Fuel costs are a major item in every family budget. The current feed-in tariffs apply until April, 2013 but may be withdrawn if the scheme becomes over-subscribed.

31st October, 2011. The Government announced today that the grant previously offered to domestic purchasers on the feed-in tariff will be reduced by 50%. This means the original figure of 42p. per unit will be reduced to 21p. The closing date on this scheme is 12th December, 2011. Please check with your prospective supplier.

A further development: An appeal has now been lodged against this judgment - but don't hold your breath.

25th January, 2012. The appeal was won, but the Government are believed to be contemplating lodging an appeal against this judgement.

The present tariff will only last until 3rd March.
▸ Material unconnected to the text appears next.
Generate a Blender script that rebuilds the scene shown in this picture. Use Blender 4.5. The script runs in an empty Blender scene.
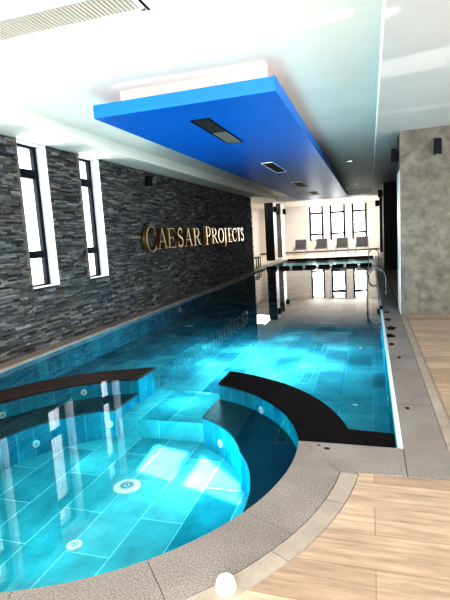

The plot thickens!

The Government will also almost halve subsidies again by April 2013 in three further stages. The first cut will be on 1 August, and rates will drop again on 1 November 2012.

Please check the situation carefully before you take action regarding Solar Panels.

It is as well to remember that any business which either relies heavily on Government support or depends on a small number of key customers can be questionable.

The above possible drawbacks form a key component of this article giving solar panel grant tips. Here you really need to stop and think seriously before taking your final decision.

Our aim - as always - is to save you money.


The advice is get three quotations (this applies whether you are buying the PVs. yourself or renting your roof).

Before signing get a written quotation including a standard performance estimate for your particular property – don’t allow yourself to be fobbed off here, remember you are the customer about to lay the golden egg.

Use only companies that are members of the REAL Insurance Scheme and who are certified under the Microgeneration Certification Scheme (MCS). In others words – don't allow yourself to be ripped off!

Bear in mind that you will need Planning Permission from your local Council in order to proceed. Another delay and another cost to be considered.

Despite all the advice given in these solar panel grant tips the best advice of all is think long, take time - a lot of money is at stake and don't allow yourself to be be pressured.